実は落とし穴だらけ!? 0円物件が「超お得」とはいえない2つの理由とは

物価や人件費の高騰にともない、新築住宅の価格も上昇傾向にあります。そこで少しでも住宅取得費を抑えるため、中古住宅の購入を検討している方も多いのでしょう。そのなかで、空き家を中心に0円物件を見たことがある方もいるのではないでしょうか。
 
そこで本記事では、0円物件は本当にお得なのか取得にあたっての注意点を解説します。

空き家は全国各地で増加している

総務省統計局の「平成30年 住宅・土地統計調査」によると、空き家はこの20年で約1.5倍(約849万戸)に増加しました。全国的に見ると、長期間にわたり人が不在の住宅(その他空き家)は、全住宅に対して5.6%を占めています。

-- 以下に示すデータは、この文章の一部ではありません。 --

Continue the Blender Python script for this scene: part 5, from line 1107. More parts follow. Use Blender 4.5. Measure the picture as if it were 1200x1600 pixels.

10%を超える地域もあるなど、空き家の増加は各地で問題となっています。

 

そこで、移住・定住支援などを通して空き家の利活用に乗り出す自治体も登場しました。

 

0円物件はどうすれば取得できる?

では、各地で増えている空き家はどうすれば手に入るのでしょうか。0円物件は親族・友人から譲渡してもらうほか、自治体の空き家バンクで探す方法があります。

 

空き家バンクには0円から低廉な空き家の売買・賃貸情報が掲載されています。住宅の改修費用支給や独自の補助金など、移住者支援策を実施している自治体があるのも注目したいポイントです。

 

空き家がお得とは限らない理由とは?

0円物件であっても、取得にあたりまったく費用がかからないわけではありません。むしろ、通常の不動産売買ではかからないような費用が発生することもあり、注意が必要です。

 

贈与手続きにかかる費用は発生する

0円物件が無償なのは土地・建物部分だけなので、不動産の名義変更といった諸手続きにかかる経費は必要です。そして無償による譲渡は贈与にあたるため、不動産の評価額に応じた贈与税も発生します。どのような費用がかかるのか、主なものを見ていきましょう。

・登録免許税:固定資産税評価額×2%

・不動産取得税:固定資産税評価額×4%(2024年3月31までは3%)

・贈与税:(課税価格-基礎控除110万円)×税率-控除額

 

※贈与税の税率および控除額は、基礎控除後の課税価格により決まります。

0円物件だからといって、評価額も0円になるわけではありません。対象の不動産の価値に応じて各種税金がかかります。固定資産税評価額は、役所の固定資産課税台帳もしくは納税通知書でご確認ください。仮に評価額が1500万円の不動産を贈与したときの、それぞれの税額を見ていきましょう。

・登録免許税:1500万円×2%=30万円

・不動産取得税:1500万円×3%=45万円

・贈与税:(1500万円-110万円)×45%-175万円=500万円

このケースでは、譲渡を受けた側は合計で575万円の税負担があります。このほか、所有している間は固定資産税や維持管理費といったコストがかかる点にも留意してください。

 

リフォーム費用がかさむことがある

0円で取引されるような空き家は、老朽化が進んでいるなどそのままの状態では住めないケースは珍しくありません。また、昭和51年以前に建てられたものは現行の建築基準法に適合していないおそれもあります。リフォームや耐震補強工事などの費用がかかる可能性があるためご注意ください。